In ogni caso Obama ha più di una carta per determinare il comportamento dei vertici militari egiziani a partire da quella costituita dall'assegno di 1,5 miliardi di dollari che ogni anno la Casa Bianca stacca a favore delle forze armate egiziane. Ma probabilmente col generale Al Sisi non è neanche necessaria dato che è un uomo di fiducia del Pentagono, preparato dall'accademia militare americana della Pennsylvania, ex capo dei servizi segreti militari e principale interlocutore di Israele. Il suo ultimo viaggio negli Usa risale a pochi mesi fa, all'11 febbraio quando col capo del Comando centrale americano e l'ambasciatrice americana al Cairo aveva discusso della cooperazione militare tra i due paesi nel quadro della "instabilità politica" al Cairo.

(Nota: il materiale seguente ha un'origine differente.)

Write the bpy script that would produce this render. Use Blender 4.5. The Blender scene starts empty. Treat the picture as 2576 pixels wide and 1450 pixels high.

Nel giuramento del 4 luglio il nuovo presidente Mansour invitava anche i Fratelli musulmani a "condividere la costruzione della nazione". Il giorno seguente avrebbe annunciato anche lo scioglimento della Camera alta del parlamento, quella bassa era stata sciolta circa un anno fa dalle autorità militari poco prima dell'elezione di Morsi, e l'avvio delle consultazioni per la formazione di un nuovo esecutivo. Carica che in un primo momento sembrava fosse stata affidata a uno dei leader dell'opposizione, El Baradei, che in una intervista aveva appoggiato l'intervento dei militari affermando che "gli ordini di arresto preventivo decisi dalla magistratura nei confronti dell'ex presidente Morsi e di molti membri della Fratellanza sono stati atti necessari per garantire la sicurezza in Egitto ed evitare ulteriori spargimenti di sangue" "Sarò il primo ad alzare la voce se vedrò segnali di regressione della democrazia", aveva sostenuto, che detto dopo il golpe è tutto un programma. La sua nomina sembra saltata per l'opposizione dei Fratelli musulmani che lo definivano "uomo degli Usa".